Agli inizi di novembre l’esercito iracheno sfonda la linea di Gogjali, Safedin e i suoi fratelli scappano. Per quattro giorni rimangono intrappolati tra il fuoco di Isis e quello dei militari di Bagdad. «Sparavano da tutte le parti, i miliziani di Isis non ci lasciavano passare per usarci come scudo». Poi la fuga, con i cadaveri lungo la strada, i chilometri a piedi di notte, fino ai camion dell’esercito iracheno, lasciandosi dietro tutto, ricordi compresi. Safedin finisce di colorare il suo disegno, mentre la coda per le latrine del campo si allunga e suo fratello arrotola la corda dell’aquilone intorno a una bottiglietta di plastica. Oggi è uno dei 52 mila minori sfuggiti all’Isis. Cosa vuole fare da grande? Un lampo passa veloce negli occhi, come una ferita. «Il soldato, come mio nonno».
Il sangue chiama sangue. Nel fango dei campi si lotta per impedire che Isis si infiltri tra gli sfollati. «La sfida più grande è evitare che questi giovani finiscano reclutati da qualche milizia sciita o sunnita», spiega Miriam Ambrosini, rappresentante paese di Terre des Hommes Italia, ong che opera in Iraq con numerosi progetti di protezione dell’infanzia e attività di supporto psico sociale. La violenza non è una novità per questi ragazzi. Facile, troppo facile, prendere in mano un fucile e vendicarsi di tutto il male che hanno visto. «I millennial iracheni sono nati che era iniziata la guerra contro Saddam, sono cresciuti mentre il conflitto continuava: la violenza è un minimo comune denominatore», sottolinea Rasha Al Aqeedi, nata a Mosul e ora ricercatrice dell’Al Mesbar Studies and Research Center di Dubai.

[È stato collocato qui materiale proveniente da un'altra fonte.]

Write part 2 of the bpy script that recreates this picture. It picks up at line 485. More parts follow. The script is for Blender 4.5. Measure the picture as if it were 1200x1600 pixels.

Una quarantina di chilometri più a Sud, a Debaga, un gruppo di ragazzi gioca a calcio. Sono sfollati in ottobre da Hawiga e dai villaggi intorno a Mosul. Non si arrabbiano quando l’educatore dice che devono interrompere la partita perché è ora di pulire le stanze. Sono partiti per primi, perché le famiglie preferiscono far scappare subito i figli maschi. «Quando sono arrivati, i miliziani di Isis erano gentili», dice a bassa voce Mousanna con i piedi gonfi di calli. «Poi, hanno iniziato a costringere i ragazzini a guardare le esecuzioni e i video di propaganda, hanno messo dei banchetti in giro per la città».
Duecento dollari per un passaggio sicuro. In tasca nemmeno una fotografia della madre, per evitare domande ai posti di blocco di Daesh. Mousanna e gli altri sono fuggiti senza guardarsi mai indietro. «Ho camminato 14 ore», racconta Himat, 15 anni. Il padre è morto davanti ai suoi occhi. «L’hanno ammazzato con un colpo in testa e ci hanno costretto a guardare, tra loro c’era anche un miliziano che parlava italiano. Poi si sono presi le mie sorelle, anche la più piccola», spiega.
Himat e Mousanna, grazie al progetto di Terre des Hommes per i minori non accompagnati del campo di Debaga, ora hanno un posto dove dormire, studiano inglese e possono parlare con uno psicologo. Fuori dal campo, però, non sanno dove andare. Non c’è lavoro. Solo una divisa da indossare.